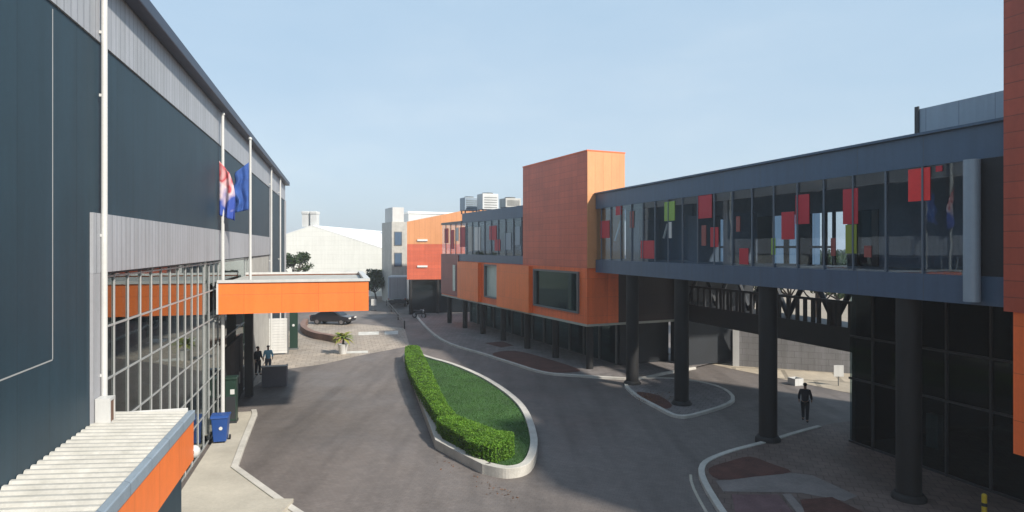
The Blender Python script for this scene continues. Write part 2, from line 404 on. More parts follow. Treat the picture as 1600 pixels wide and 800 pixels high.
MB().sheet(inn,.27).build('lawn',M['lawn'],t)
def inside(p,poly):
    c=False; j=len(poly)-1
    for i in range(len(poly)):
        if (poly[i][1]>p[1])!=(poly[j][1]>p[1]) and p[0]<(poly[j][0]-poly[i][0])*(p[1]-poly[i][1])/(poly[j][1]-poly[i][1])+poly[i][0]: c=not c
        j=i
    return c
wi=[(p[0]-2.5,p[1]+30) for p in inn]
m=MB(); k=0
while k<26000:
    p=(random.uniform(-8,1.2),random.uniform(22,47))
    if not inside(p,wi): continue
    k+=1; a=random.random()*6.28; h=random.uniform(.03,.085); w=.012; dx,dy=math.cos(a)*w,math.sin(a)*w; lx,ly=random.gauss(0,.03),random.gauss(0,.03)
    m.bm.faces.new([m.bm.verts.new(q) for q in ((p[0]-dx,p[1]-dy,.268),(p[0]+dx,p[1]+dy,.268),(p[0]+lx,p[1]+ly,.268+h))])
struct(m.build('grass',M['lawnblade']),'stuff')
# clipped hedge along the left and front of the island
hc=smoothline([(-7.1,45.6),(-6.2,41),(-4.9,35.3),(-3.6,30),(-2.55,26.5),(-1.7,25.1),(-.75,23.9),(-.15,23.55)],8)
def hw(i):
    s=i/(len(hc)-1); return math.sqrt(max(.0,1-(max(0,s-.93)/.0705)**2))*(.50+.12*math.sin(s*9)+ (.15 if s>.55 else 0) + (.12 if s>.8 else 0))
hr=thing('clipped_hedge','bright green clipped hedge curving along the near edge of the island','hedge',(-3.6,30,.25))
HZ=.74
m=MB(); rings=[]
for i,p in enumerate(hc):
    a=Vector(hc[max(i-1,0)]); b=Vector(hc[min(i+1,len(hc)-1)]); d=(b-a).normalized(); nn=Vector((-d.y,d.x)); w=max(.02,hw(i)-(.07 if i<len(hc)-10 else .2))
    rr=[]
    for q,z in ((-w,0),(-w*1.02,HZ*.5),(-w*.85,HZ-.12),(-w*.5,HZ-.06),(w*.5,HZ-.06),(w*.85,HZ-.12),(w*1.02,HZ*.5),(w,0)):
        rr.append(m.bm.verts.new((p[0]+nn.x*q+3.6,p[1]+nn.y*q-30,z+random.uniform(-.03,.03))))
    rings.append(rr)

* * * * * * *

## Task goal
Write the listing above out again exactly, dropping each image.

## Solution to this problem
The Blender Python script for this scene continues. Write part 2, from line 404 on. More parts follow. Treat the picture as 1600 pixels wide and 800 pixels high.
MB().sheet(inn,.27).build('lawn',M['lawn'],t)
def inside(p,poly):
    c=False; j=len(poly)-1
    for i in range(len(poly)):
        if (poly[i][1]>p[1])!=(poly[j][1]>p[1]) and p[0]<(poly[j][0]-poly[i][0])*(p[1]-poly[i][1])/(poly[j][1]-poly[i][1])+poly[i][0]: c=not c
        j=i
    return c
wi=[(p[0]-2.5,p[1]+30) for p in inn]
m=MB(); k=0
while k<26000:
    p=(random.uniform(-8,1.2),random.uniform(22,47))
    if not inside(p,wi): continue
    k+=1; a=random.random()*6.28; h=random.uniform(.03,.085); w=.012; dx,dy=math.cos(a)*w,math.sin(a)*w; lx,ly=random.gauss(0,.03),random.gauss(0,.03)
    m.bm.faces.new([m.bm.verts.new(q) for q in ((p[0]-dx,p[1]-dy,.268),(p[0]+dx,p[1]+dy,.268),(p[0]+lx,p[1]+ly,.268+h))])
struct(m.build('grass',M['lawnblade']),'stuff')
# clipped hedge along the left and front of the island
hc=smoothline([(-7.1,45.6),(-6.2,41),(-4.9,35.3),(-3.6,30),(-2.55,26.5),(-1.7,25.1),(-.75,23.9),(-.15,23.55)],8)
def hw(i):
    s=i/(len(hc)-1); return math.sqrt(max(.0,1-(max(0,s-.93)/.0705)**2))*(.50+.12*math.sin(s*9)+ (.15 if s>.55 else 0) + (.12 if s>.8 else 0))
hr=thing('clipped_hedge','bright green clipped hedge curving along the near edge of the island','hedge',(-3.6,30,.25))
HZ=.74
m=MB(); rings=[]
for i,p in enumerate(hc):
    a=Vector(hc[max(i-1,0)]); b=Vector(hc[min(i+1,len(hc)-1)]); d=(b-a).normalized(); nn=Vector((-d.y,d.x)); w=max(.02,hw(i)-(.07 if i<len(hc)-10 else .2))
    rr=[]
    for q,z in ((-w,0),(-w*1.02,HZ*.5),(-w*.85,HZ-.12),(-w*.5,HZ-.06),(w*.5,HZ-.06),(w*.85,HZ-.12),(w*1.02,HZ*.5),(w,0)):
        rr.append(m.bm.verts.new((p[0]+nn.x*q+3.6,p[1]+nn.y*q-30,z+random.uniform(-.03,.03))))
    rings.append(rr)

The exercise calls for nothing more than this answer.